7 DAYS OF CELEBRATING COLLECTIVES DURING KWANZA - DECEMBER 2021

Full 7-Day Program Videos below

7 Days of Collective Celebration is a bold, joyful initiative that activates the power of collectives during the African American Kwanzaa Holiday Season. Rooted in exchange, reciprocity, and shared abundance, the project spotlights how communities can uplift one another through the sharing of services, resources, wisdom, and lived experience.

During the seven days of Kwanzaa in 2021, collectives from around the world were featured in daily one-hour virtual experiences. Each gathering brought the Kwanzaa principles to life through, cultural expression, service offerings, interviews and invitations for participants to engage directly with the featured collectives and their work.

At its heart, the project is a living expression of practicing Kwanzaa every day, together, across our budding Global Resource Network. The goal is connection. The intention is mutual support. The vision is global collaboration. Through the generous sharing of resources, services, and information, the project began laying the foundation for a thriving network grounded in abundance rather than scarcity.

Each day was elevated by a powerful artistic premiere—original choreography by an emerging choreographer, performed to Kwanzaa, a song created by Dr. Byron Johns, Founder of A Place To Be. Through music and movement, the principles of Kwanzaa were embodied, celebrated, and carried forward as living cultural practice.

The celebration reached across borders, with participating countries including Ghana, Canada, Jamaica, the United Kingdom, Japan, South Africa, and alongside numerous collectives from cities across the United States. This virtual Festival honored the wealth that already exists within our communities and illuminated what becomes possible when we intentionally collaborate within a shared network of care, creativity, and collective power.

Day1: UMOJA (UNITY):

Day 1: UMOJA (UNITY) To strive for and maintain unity in the family, community, nation, and race.

DAY 2: KUJICHAGULIA (Self Determination)

DAY 2: KUJICHAGULIA (Self Determination) To define and name ourselves, as well as to create and speak for ourselves.

Day 3: Ujima (Collective Work and Responsibility)

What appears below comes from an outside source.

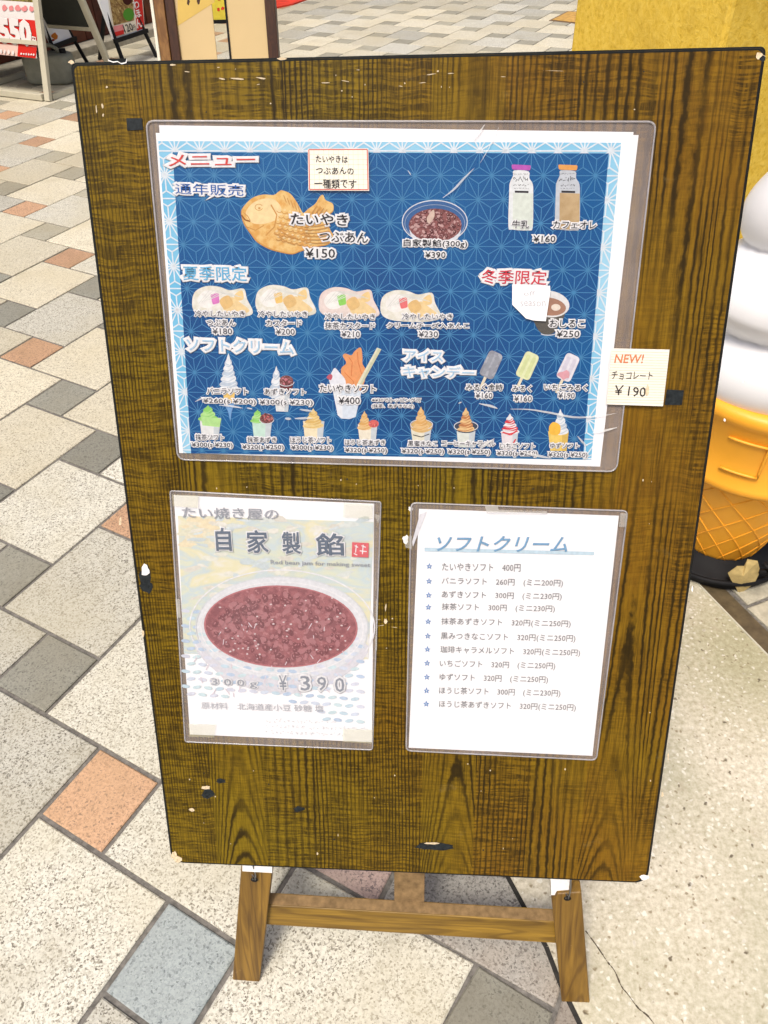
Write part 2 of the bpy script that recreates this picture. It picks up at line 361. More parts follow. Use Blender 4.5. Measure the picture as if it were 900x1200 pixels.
G_PINK = granite('pinkish_granite', (.42, .31, .27), (.30, .22, .20), (.13, .10, .10), .9, (.35, .27, .22))
G_WARM = granite('grey_brown_granite', (.33, .315, .28), (.23, .215, .19), (.10, .09, .08), .9, (.34, .27, .20))
TU = Vector((0.25367182, -0.12365064)); TV = Vector((-0.12365064, -0.25367182)); TO = Vector((-0.6175846, 0.1600525))
FD = Vector((-.438, .899)).normalized()                    # direction of the shop frontage
seam_px = [(590, 1018), (596, 1030), (614, 1063), (640, 1110), (656, 1152), (672, 1185), (690, 1222)]
seam = [fl(*p).xy for p in seam_px]
W0 = fl(540, 1120).xy; W1 = fl(560, 1127).xy
def warp(p):
    d = (p - W0).length; return p + (W1 - W0) * math.exp(-(d / .09) ** 2)
def side(p, a, b): return (b.x - a.x) * (p.y - a.y) - (b.y - a.y) * (p.x - a.x)
def clip(poly, a, b):
    """keep the part left of a->b"""
    out = []
    for i in range(len(poly)):
        p, q = poly[i - 1], poly[i]; sp, sq = side(p, a, b), side(q, a, b)
        if (sp >= 0) != (sq >= 0): out.append(p + (q - p) * (sp / (sp - sq)))
        if sq >= 0: out.append(q)
    return out
def stone(poly, gap=.0040, ch=.0022):
    """prism stone from a 2-D ccw loop, set off from the joints, with a small chamfer; returns verts, faces"""
    n = len(poly); c = sum(poly, Vector((0, 0))) / n
    def inset(d):
        o = []
        for i in range(n):
            a, p, b = poly[i - 1], poly[i], poly[(i + 1) % n]; e1 = (p - a).normalized(); e2 = (b - p).normalized(); n1 = Vector((-e1.y, e1.x)); n2 = Vector((-e2.y, e2.x))
            bis = n1 + n2; k = d / max(.35, bis.length_squared / 2) if bis.length > .01 else 0; o.append(p + bis * k)
        return o
    A, B = inset(gap), inset(gap + ch); vs = [Vector((p.x, p.y, 0)) for p in B] + [Vector((p.x, p.y, -.0018)) for p in A] + [Vector((p.x, p.y, -.02)) for p in A]
    fs = [tuple(range(n))]
    for r in (0, n):
        for i in range(n): fs.append((r + i, r + n + i, r + n + (i + 1) % n, r + (i + 1) % n))
    return vs, fs
def pr(p):
    c = RCV @ (Vector(p) - CAM)
    return (450 + FPX * c.x / c.z, 600 + FPX * c.y / c.z) if c.z > .05 else (-9999, -9999)
ORANGE = {(0, 0), (-2, 1), (-5, 1), (-7, 2), (-9, 2), (-11, 2)}
PINK = {(1, 1)}; BLUE = {(1, 0)}
stones = []
far_seam = (Vector((.16, .101)), Vector((.16, .101)) + FD)
chan_a = fl(835, 703).xy
slab_end_a = Vector((-.42, 1.30)); slab_end_b = slab_end_a + Vector((.899, .438))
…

Day 3: Ujima (Collective Work and Responsibility) To build and maintain our community together and make our brothers’ and sisters’ problems our problems and to solve them together.

Day 4: Ujamaa (Cooperative economics)

Day 4: Ujamaa (Cooperative economics) To build and maintain our own stores, shops, and other businesses and to profit from them together.

DAY 5: NIA (Purpose)

Day 5: Nia (Purpose) To make our collective vocation the building and developing of our community to restore our people to their traditional greatness.

DAY 6: KUUMBA (PURPOSE)

Day 6: Kuumba (Creativity): To do always as much as we can, in the way we can, to leave our community more beautiful and beneficial than we inherited it.

 Day 7: Imani (Faith)

Imani (Faith): To believe with all our hearts in our people, our parents, our teachers, our leaders, and the righteousness and victory of our struggle.